Rien ne m’amuse plus que de voir les a priori bafoués, les idées toutes faites contrariées, les prédictions péremptoires contredites, les énarchiesbafouées, les UMP dégoûtés ! Ils doivent en faire une gueule ceux là ! Je voudrais être encore petite souris pour les voir se forcer à l’approbation et faire les comptes. C’est mon seul regret d’avoir quitter la meute.
Chez les autres, les hurlements à la « trahison » seront sans doute encore aux rendez-vous des pavloviens, beaucoup se rabattant toutefois sur l’absence de réel pouvoir dévolu à ces postes. Ils oublieront au passage le tocsin qu’ils sonnaient avant les nominations partisanes redoutées.

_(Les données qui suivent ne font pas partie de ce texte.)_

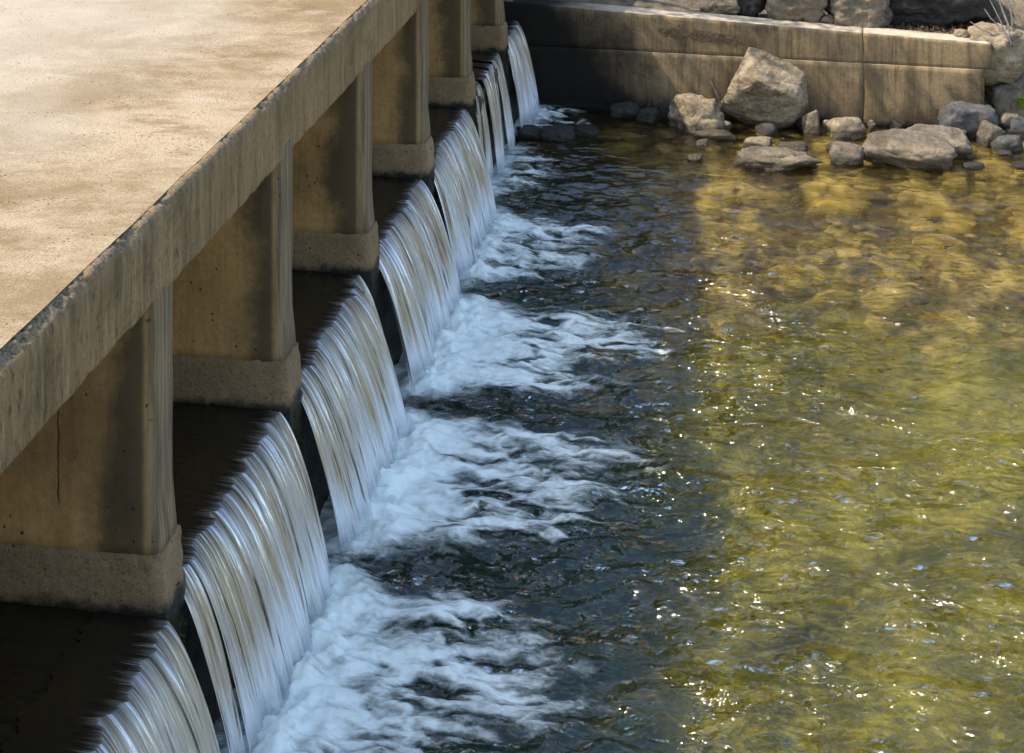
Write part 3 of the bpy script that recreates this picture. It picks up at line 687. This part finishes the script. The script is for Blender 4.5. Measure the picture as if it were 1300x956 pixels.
# ------------------------------------------------------------------ the falls
def make_fall(idx, segs, label, v0=1.08, drop=1.06, dens=170, vz=0.95):
    a, b = BAYS[idx]; V, Fs, su, sv, th = [], [], [], [], []
    ts = np.concatenate([np.linspace(-0.45, -0.02, 14), np.linspace(0.0, 1.0, 52)]); base = 0
    for (f0, f1, pw) in segs:
        y0, y1 = a + (b - a) * f0, a + (b - a) * f1
        n = max(5, int((y1 - y0) * dens)); yy = np.linspace(y0, y1, n)
        edge = np.minimum(yy - y0, y1 - yy)
        speed = v0 * pw * (1 + 0.20 * fbm(yy * 2.6, idx * 3.7, 0, 4, 8)) * (0.86 + 0.14 * sstep(0, 0.2, edge))
        lift = 0.014 * fbm(yy * 3.1, idx * 5.1, 0, 3, 15)
        crest = -0.02 + (0.10 if idx == 0 else 0) + 0.05 * fbm(yy * 6, idx * 2.2, 0, 5, 17, 0.6)
        for t in ts:
            rid = 0.011 * fbm(yy * 24, t * 0.8, idx * 9.1, 3, 23) + 0.012 * fbm(yy * 8, t * 0.6, idx * 4.4, 2, 27) + 0.004 * noise(yy * 70, t * 1.0, idx * 2.0, 29)
            if t < 0:
                k = sstep(-0.20, 0.02, t)
                x = crest + t * 0.86; z = POOL_Z - 0.004 - 0.008 * sstep(-0.3, 0.0, t) + lift * k + rid * 0.35 * k; s = t
                y = yy
            else:
                tt = t * (math.sqrt(vz * vz + 4 * 4.905 * drop) - vz) / 9.81
                e = 1 - math.exp(-t * 9)
                x = crest + speed * tt + rid * (0.4 + 0.9 * t) + 0.008 * e
                z = POOL_Z - 0.012 + lift * (1 - t) - vz * tt - 4.905 * tt * tt - 0.05 * t + rid * 0.35 * (1 - t)
                s = np.full_like(yy, 0) + (0.3 * t + drop * t * t)
                y = yy - 0.07 * t * (1 - (yy - y0) / (y1 - y0)) ** 3 * (1 if f0 < 0.02 else 0)
            V.append(np.stack([x, np.broadcast_to(y, yy.shape), np.broadcast_to(z, yy.shape)], 1)); su.append(yy + idx * 7.3); sv.append(np.broadcast_to(s, yy.shape) * 1.0)
            th.append(sstep(-0.01, 0.07, edge) * 0.5 + 0.5 * pw)
        Fs.append(grid_faces(len(ts), n) + base); base += len(ts) * n
    o = obj('waterfall', np.concatenate(V), np.concatenate(Fs), 'fall', attrs={'su': np.concatenate(su), 'sv': np.concatenate(sv), 'thin': np.concatenate(th)})
    return tag(o, label, 'waterfall', 'sheets of water falling between the piers')
make_fall(0, [(0.0, 1.0, 1.0)], 'nearest waterfall, cut by the bottom edge in front of the first pier')
make_fall(1, [(0.0, 0.10, 0.93), (0.101, 1.0, 1.0)], 'biggest fully visible waterfall, just beyond the first pier at lower left')
make_fall(2, [(0.0, 1.0, 1.0)], 'second full waterfall, beyond the second pier from the front')
make_fall(3, [(0.0, 1.0, 1.0)], 'third full waterfall with tan streaks, left of the middle foam')
make_fall(4, [(0.0, 1.0, 0.95)], 'fourth full waterfall, ahead of the thin trickle', v0=0.98)
make_fall(5, [(0.03, 0.16, 0.6), (0.22, 0.36, 0.6), (0.40, 0.62, 0.75), (0.66, 0.76, 0.6), (0.8, 0.99, 0.75)], 'thin broken trickle down the mossy weir face', v0=0.7)
make_fall(6, [(0.02, 0.14, 0.6), (0.16, 0.98, 0.8)], 'farthest waterfall, beside the dark end of the far wall', v0=0.92)

# ------------------------------------------------------------------ foam below each fall
def make_foam(idx, label, ln, pw):
    a, b = BAYS[idx]; st = 0.013
    xs = np.arange(0.06, 0.3 + ln * 1.25, st); yv = np.arange(a - 0.35, b + 0.4, st)
    X, Y = np.meshgrid(xs, yv, indexing='ij'); mid, half = (a + b) / 2, (b - a) / 2
    xx = X / ln
    wy_ = Y + 0.10 * fbm(X * 1.5, Y * 1.5, idx, 3, 71)                     # wander
    w = half * (1.22 - 0.46 * np.clip(xx, 0, 1.2))
    side = sstep(1.15, 0.6, np.abs(wy_ - mid - 0.06 * X) / w)
    along = sstep(1.2, 0.42, xx + 0.22 * fbm(X * 0.9, Y * 2.2, idx * 1.9, 3, 72))
    wx_ = X + 0.16 * fbm(X * 2.2, Y * 3.2, idx + 5, 3, 74); wz_ = Y + 0.07 * fbm(X * 2.2, Y * 3.2, idx + 9, 3, 76)
    lace = 1 - 2.4 * np.abs(fbm(wx_ * 2.3, wz_ * 5.6, idx * 7.7, 4, 75, 0.55))          # thin bright filaments
    blob = fbm(wx_ * 1.5, wz_ * 5.0, idx * 3.3, 5, 73, 0.6)
    core = sstep(0.55, 0.15, xx)
    env = np.clip(side * along * 1.15, 0, 1)
    den = pw * env * (0.86 + 0.5 * core) + env ** 0.5 * (1 - 0.75 * core) * (0.46 * lace - 0.32 + 0.5 * blob)
    den = np.where(env < 0.03, -1, den)
    den = np.where(side < 0.02, -1, den)
    z = wave_z(X.ravel(), Y.ravel()).reshape(X.shape) + 0.006 + 0.014 * np.clip(den, 0, 1)
    foot = np.exp(-((X - 0.42) / 0.2) ** 2) * side * pw
    z = z + foot * (0.045 + 0.05 * fbm(X * 6, Y * 6, idx, 4, 79)) + 0.012 * fbm(X * 6, Y * 12, idx, 3, 81) * np.clip(den, 0, 1)
    F = grid_faces(*X.shape); d = den.ravel(); keep = d[F].max(axis=1) > 0.1
    F = F[keep]; used = np.unique(F); rm = np.full(d.size, -1); rm[used] = np.arange(used.size)
    o = obj('foam', np.stack([X.ravel(), Y.ravel(), z.ravel()], 1)[used], rm[F], 'foam', attrs={'foam': d[used]})
    return tag(o, label, 'foam', 'foam below the falls', 'stuff')
for i, (ln, pw, la) in enumerate([
        (1.9, 1.0, 'white foam at the bottom edge below the nearest waterfall'),
        (1.9, 1.0, 'white foam spreading from the biggest waterfall at lower left'),
        (2.25, 1.0, 'long white foam tongue spreading from the second full waterfall'),
        (2.1, 1.0, 'white foam tongue spreading from the third full waterfall'),
        (1.5, 0.85, 'blue white foam spreading from the fourth full waterfall'),
        (0.8, 0.6, 'small foam patch under the thin trickle'),
        (0.9, 0.75, 'little foam patch under the farthest waterfall')]):
    make_foam(i, la, ln, pw)

# ------------------------------------------------------------------ sticks, litter, plants
def stick(name, pts, r, label, cat, mat='deadwood', group=None):
    V, F = tube(pts, r); return tag(obj(name, V, F, mat), label, cat, group)
p0 = at(822, 140, 0.05)
stick('stick', [p0, p0 + Vector((0.06, 0.25, 0.25)), p0 + Vector((0.1, 0.42, 0.52))], [0.016, 0.014, 0.009], 'dark stick leaning on the shaded wall', 'stick', 'bark')
p0 = at(918, 138, 0.25)
stick('stick', [p0, p0 + Vector((-0.07, 0.1, 0.12)), p0 + Vector((-0.15, 0.2, 0.26))], [0.012, 0.011, 0.007], 'thin stick beside the left flank of the largest boulder', 'stick', 'bark')
p0 = at(1286, 58, 1.0)
parts = []
for (dx, dy, dz, r) in [(-0.1, 0.5, 0.55, .016), (-0.3, 0.35, 0.35, .012), (-0.02, 0.6, 0.75, .013), (-0.42, 0.2, 0.22, .010), (-0.22, .55, .62, .009)]:
    q = p0 + Vector((random.uniform(-.05, .05), random.uniform(-.05, .05), 0))
    parts.append(tube([q, q + Vector((dx * .4 + .03, dy * .5, dz * .35)), q + Vector((dx * .8, dy * .8, dz * .75)), q + Vector((dx, dy, dz))], [r, r * .9, r * .7, r * .4], 5))
V, F = join(parts); tag(obj('dead_branch', V, F, 'deadwood'), 'tangle of bare grey branches at the top right corner', 'branch')
def leaf_cloud(n, fn, size, seed):
    rg = np.random.default_rng(seed); V, F = [], []
    for i in range(n):
        c = fn(rg); s = size * rg.uniform(0.6, 1.4); u = rg.normal(size=3); u /= np.linalg.norm(u); w = np.cross(u, rg.normal(size=3)); w /= np.linalg.norm(w)
        b = len(V); V += [c - u * s, c + w * s * 0.45, c + u * s, c - w * s * 0.45]; F.append((b, b + 1, b + 2, b + 3))
    return V, F
def litter_pt(rg):
    x = rg.uniform(3.2, 6.0); t = rg.uniform(0.0, 0.9)
    return np.array([x, wall_y(min(x, 5.5)) + 0.26 + t, 1.13 - 0.038 * (x - 0.3) + 0.1 * t + 0.01 + rg.uniform(0, 0.03)])
V, F = leaf_cloud(1500, litter_pt, 0.028, 3)
tag(obj('leaf_litter', V, F, 'litter', smooth=False), 'brown dead leaves and twigs strewn on the bank behind the wall', 'leaf litter', kind='stuff')
def plant(px, py, z, n, h, label, seed, mat='leaf_lime'):
    b = at(px, py, z); rg = np.random.default_rng(seed); root = empty('plant', b)
    for i in range(n):
        a = rg.uniform(0, 6.28); l = h * rg.uniform(0.6, 1.1); out = rg.uniform(0.2, 0.7) * l
        d = np.array([math.cos(a), math.sin(a), 0]); s = np.array([-math.sin(a), math.cos(a), 0]) * l * 0.13
        mid = d * out * 0.5 + np.array([0, 0, l * 0.6]); tip = d * out + np.array([0, 0, l * 0.75])
        V = np.array([d * .005 - s * .2, d * .005 + s * .2, mid + s, mid - s, tip]); F = [(0, 1, 2, 3), (3, 2, 4)]
        obj('leaf', V, F, mat, root, smooth=False)
    return tag(root, label, 'plant')
plant(1297, 140, 0.25, 22, 0.22, 'lime green leafy plant at the right edge beside the grey boulder', 1)
plant(1261, 124, 0.22, 10, 0.12, 'small green sprig at the right foot of the wall', 2)
plant(1054, 176, 0.02, 6, 0.09, 'tiny yellow green sprout beside the blocky pale rock', 3)

# ------------------------------------------------------------------ wood on the slope beyond the bank
def wood():
    parts = []; rg = np.random.default_rng(9); leaves = []
    for i in range(16):
        x = -14 + i * 2.4 + rg.uniform(-.8, .8); y = rg.uniform(25.5, 30); z = 2.5; h = rg.uniform(3.2, 5.0)
        parts.append(tube([(x, y, z - 1), (x + .2, y, z + h * .4), (x - .1, y + .2, z + h)], [.22, .16, .05], 7))
        for k in range(9):
            c = np.array([x, y, z + h * rg.uniform(.2, 1.05)]) + rg.normal(size=3) * [1.0, 1.0, .5]
            leaves.append(leaf_cloud(170, lambda q, c=c: c + q.normal(size=3) * [.6, .6, .42], .14, i * 31 + k))
    return join(parts), join(leaves)
tk, lv = wood()
wd = obj('woodland', lv[0], lv[1], 'leaf_green', smooth=False)
tag(wd, 'dark green wood on the slope beyond the bank', kind='stuff')
obj('trunks', tk[0], tk[1], 'bark', wd)['kind'] = 'stuff'

# ------------------------------------------------------------------ tree on the far bank whose branches reach over the end of the bridge
tree = empty('overhanging_tree', (-6.6, 22.6, 2.6))
tag(tree, 'leafy tree on the far bank reaching out over the end of the bridge', 'tree')
T0 = Vector((-6.6, 22.6, 2.6))
V, F = join([tube([(0, 0, -0.6), (0.3, -0.2, 1.4), (1.0, -0.6, 2.6), (2.2, -1.2, 3.6)], [.26, .2, .15, .1], 9)])
obj('trunk', V, F, 'bark', tree)
limbs = [[(1.0, -.6, 2.6), (3.2, -1.2, 3.3), (5.2, -1.8, 3.5), (7.2, -2.0, 3.4)], [(2.2, -1.2, 3.6), (4.2, -2.2, 4.2), (6.4, -2.9, 4.3)], [(2.2, -1.2, 3.6), (3.8, -.6, 4.6), (5.8, -.4, 4.8)], [(.3, -.2, 1.4), (-.6, .8, 3.2), (-.8, 1.2, 4.6)]]
V, F = join([tube(l, [.085 - .018 * i for i in range(len(l))], 6) for l in limbs])
tr = obj('limbs', V, F, 'bark', tree)
rgt = np.random.default_rng(4); parts = []
for l in limbs:
    P = np.array(l)
    for k in range(16):
        u = rgt.uniform(0.25, len(P) - 1 - 1e-3); i = int(u); c = P[i] + (P[i + 1] - P[i]) * (u - i) + rgt.normal(size=3) * [.5, .55, .3]
        parts.append(leaf_cloud(60, lambda q, c=c: c + q.normal(size=3) * [.2, .2, .13], .075, int(rgt.integers(1e6))))
V, F = join(parts); obj('crown', V, F, 'leaf_green', tree, smooth=False)

# ------------------------------------------------------------------ moss on the wet weir face in the gaps under the pier noses
for k, la in ((1, 'green moss on the weir under the nearest pier'), (2, 'green moss on the weir under the second pier'), (5, 'green moss beside the thin trickle on the weir')):
    yc = pier_far(k) - PIER_T / 2
    V, F = leaf_cloud(420, lambda q, yc=yc: np.array([0.035 + abs(q.normal()) * 0.018, yc + 0.02 + q.normal() * 0.06, 0.72 + q.normal() * 0.15]), 0.012, 60 + k)
    tag(obj('moss', V, F, 'moss', smooth=False), la, 'moss', kind='stuff')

On cherchera avec difficultés dans l’histoire de la Vème République un président ayant agi de cette façon. Tous, de Gaulle et Mitterrand compris, ont réservé aux “gagnants majoritaires”, les postes importants. C’est également l’actuel Président qui a limité a deux, le nombre de mandats possibles à la tête de l’État, avec mandat pourtant raccourci (je n’approuve d’ailleurs pas, mais c’est un fait). La Vème République ne comporte aucun précédent de ce type. Les chantres de l’ouverture d’esprit devraient être satisfaits ; ils n’ont jamais pu enregistrer l’équivalent depuis la libération.

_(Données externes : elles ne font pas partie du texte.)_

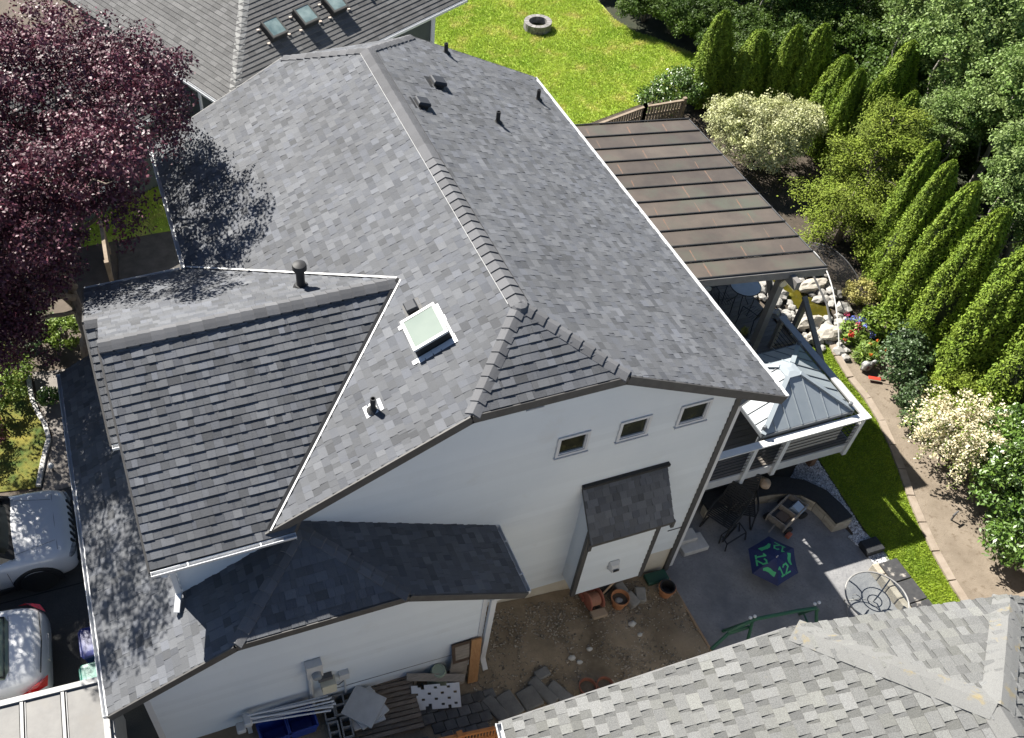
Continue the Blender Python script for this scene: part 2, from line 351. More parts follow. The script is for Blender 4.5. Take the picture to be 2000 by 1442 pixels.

Il y a ceux qui reprocheront à Sarkozy de faire de la politique et uniquement de la politique, sans aucune autre préoccupation. Certes Martine Aubry est assez mal placée pour critiquer la nomination de Didier Migaud à la Cour des Comptes, elle qui pourrait en faire un ministre des finances de son gouvernement si elle est élue… : «C’est d’abord la reconnaissance du vrai talent d’un authentique socialiste. C’est aussi un geste fort d’ouverture intellectuelle et politique qui, à ma connaissance, ne comporte, en ce domaine, aucun précédent» souligne à juste titre Jack Lang. Et qui oserait prétendre que les Présidents de la République ne doivent pas faire de Politique ?
Député socialiste de l’Isère, Didier Migaud préside la plus importante commission de l’Assemblée nationale : celle des finances, à majorité UMP. Une innovation que l’on doit à Nicolas Sarkozy. Avant même son élection, il avait promis d’en attribuer la tête à un représentant de l’opposition. Migaud, spécialiste reconnu des finances publiques, fut élu haut la main; c’était il y a deux ans. L’initiative, une grande première, avait été très critiquée; elle figure maintenant dans le corpus constitutionnel.
L’homme ne fut pas choisi, à l’époque, par le pouvoir en place, recruté; ce sont les socialistes eux-mêmes qui désignèrent celui qui occuperait cette place éminente et ils choisirent Didier Migaud ; ils viennent ainsi d’élire son remplaçant Jérôme Cahuzac, député du Lot-et-Garonne. Migaud s’acquitta au mieux d’un tâche difficile et ingrate. On pourra consulter avec bénéfices ses interventions sans concessions et toujours marquées par un souci d’objectivité sans pour autant mettre sous le boisseau ses idées.
Commentant un peu vite mardi, certains trouvèrent un instant une explication idéologiquement salvatrice : Sarkozy désigne le socialiste Migaud ici, pour être plus libre dans celle dévolue au Conseil Constitutionnel … Il montrera alors son vrai visage en nommant un pur et dur etc. Vous verrez mercredi ! Exceptionnel et splendide loupé qui me met en joie : patatrac ! Tout faux, mercredi : Michel Charasse … KO technique ! La presse se met à bégayer d’un seul coup ! Mon Dieu que c’est hilarant !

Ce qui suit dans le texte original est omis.